Insider gehen davon aus, dass vor allem Start-ups aus den Bereichen Software as a Service oder Internet-Marktplätze das IPO angehen werden. Weiter heißt es in informierten Kreisen: „Es ist Wahnsinn, wie viele Unternehmen sich IPO-ready machen.“ Abseits der Herde der Unicorns wird Vantage Towers mit großer Wahrscheinlichkeit den Anfang machen, SYNLAB vermutlich schnell folgen. Und laut Kreisen stehen eben auch bei ABOUT YOU die Zeichen bereits sehr konkret auf Börsengang. Übrigens: Auch der Name Personio fällt bei informierten Experten immer wieder – Renners IPO ist vielleicht schon konkreter, als er selbst es darstellt.

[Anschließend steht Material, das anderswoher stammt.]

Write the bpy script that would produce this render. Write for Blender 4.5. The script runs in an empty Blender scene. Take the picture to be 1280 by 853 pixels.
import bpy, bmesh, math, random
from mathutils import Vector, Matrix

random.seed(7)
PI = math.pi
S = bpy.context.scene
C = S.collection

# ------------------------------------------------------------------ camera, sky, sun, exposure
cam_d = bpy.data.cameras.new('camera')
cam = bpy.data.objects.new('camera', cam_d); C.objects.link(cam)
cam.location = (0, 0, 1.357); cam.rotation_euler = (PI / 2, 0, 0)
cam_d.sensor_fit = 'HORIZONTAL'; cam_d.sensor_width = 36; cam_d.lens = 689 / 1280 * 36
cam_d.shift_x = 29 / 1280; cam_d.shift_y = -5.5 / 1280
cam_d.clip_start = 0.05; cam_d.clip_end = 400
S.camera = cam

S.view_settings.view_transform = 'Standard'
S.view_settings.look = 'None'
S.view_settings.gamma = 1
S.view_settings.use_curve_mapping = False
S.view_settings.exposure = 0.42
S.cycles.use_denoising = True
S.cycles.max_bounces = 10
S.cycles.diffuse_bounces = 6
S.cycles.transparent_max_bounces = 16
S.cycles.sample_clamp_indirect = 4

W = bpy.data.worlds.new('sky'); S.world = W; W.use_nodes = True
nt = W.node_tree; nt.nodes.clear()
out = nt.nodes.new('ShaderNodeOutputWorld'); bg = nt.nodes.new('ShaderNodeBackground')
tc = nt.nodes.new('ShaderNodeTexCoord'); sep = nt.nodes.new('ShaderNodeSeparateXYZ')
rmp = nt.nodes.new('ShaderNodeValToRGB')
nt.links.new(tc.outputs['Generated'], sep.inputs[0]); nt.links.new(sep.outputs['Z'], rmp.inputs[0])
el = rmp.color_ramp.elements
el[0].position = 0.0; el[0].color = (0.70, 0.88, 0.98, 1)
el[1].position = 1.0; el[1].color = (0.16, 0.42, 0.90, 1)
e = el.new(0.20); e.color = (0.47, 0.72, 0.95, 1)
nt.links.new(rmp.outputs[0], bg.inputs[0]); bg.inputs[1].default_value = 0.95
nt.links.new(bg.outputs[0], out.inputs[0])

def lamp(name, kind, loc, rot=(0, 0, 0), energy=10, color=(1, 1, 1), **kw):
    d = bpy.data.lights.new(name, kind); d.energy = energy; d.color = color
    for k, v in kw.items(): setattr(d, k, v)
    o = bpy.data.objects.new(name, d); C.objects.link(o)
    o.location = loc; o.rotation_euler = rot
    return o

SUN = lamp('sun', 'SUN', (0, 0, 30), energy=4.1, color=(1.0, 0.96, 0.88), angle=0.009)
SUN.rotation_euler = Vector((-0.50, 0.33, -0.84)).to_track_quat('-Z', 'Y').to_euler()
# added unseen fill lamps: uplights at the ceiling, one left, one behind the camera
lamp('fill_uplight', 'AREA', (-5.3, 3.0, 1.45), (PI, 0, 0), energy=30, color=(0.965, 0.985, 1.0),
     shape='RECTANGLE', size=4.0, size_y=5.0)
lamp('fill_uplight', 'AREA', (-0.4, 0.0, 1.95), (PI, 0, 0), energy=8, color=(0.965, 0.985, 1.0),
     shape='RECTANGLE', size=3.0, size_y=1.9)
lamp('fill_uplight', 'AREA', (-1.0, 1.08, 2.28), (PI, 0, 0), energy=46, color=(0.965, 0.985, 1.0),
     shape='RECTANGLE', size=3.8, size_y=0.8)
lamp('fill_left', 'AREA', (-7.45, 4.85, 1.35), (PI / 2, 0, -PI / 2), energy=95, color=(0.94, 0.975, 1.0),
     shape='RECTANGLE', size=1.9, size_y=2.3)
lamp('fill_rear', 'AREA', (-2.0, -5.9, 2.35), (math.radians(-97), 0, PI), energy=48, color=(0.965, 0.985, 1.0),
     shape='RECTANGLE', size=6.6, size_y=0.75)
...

Dazu kommen die Unternehmen, die in diesem Jahr den Weg an die Nasdaq oder andere Auslandsbörsen wagen werden. Kritikern eines US-Sprungs sei gesagt: Wie Jeggle vom Family Office der Strüngmann- Brüder erklärt, ist es nach dem Listing in den USA meist nur eine Frage der Zeit, bis auch in Europa die Notierung folgt. Und: Ein weiteres deutsches Start-up am Kapitalmarkt ist generell ein Erfolg für die Bundesrepublik und die Kapitalmarktkultur, unabhängig davon, wo das IPO durchgeführt wird.

Ob man es zudem zum Problem stilisieren will, wenn Geldgeber für hiesige IPOs aus dem Ausland stammen, lässt sich in diesem Zusammenhang ebenfalls anzweifeln oder zumindest ergebnisoffen diskutieren. Vielleicht sollte sich der Finanzminister eine erste Aktie kaufen, bevor er abschließend urteilt. Man munkelt, es gebe einige vielversprechende Unternehmen, noch scheue Einhörner, die bald als Einsteigerinvestition infrage kommen.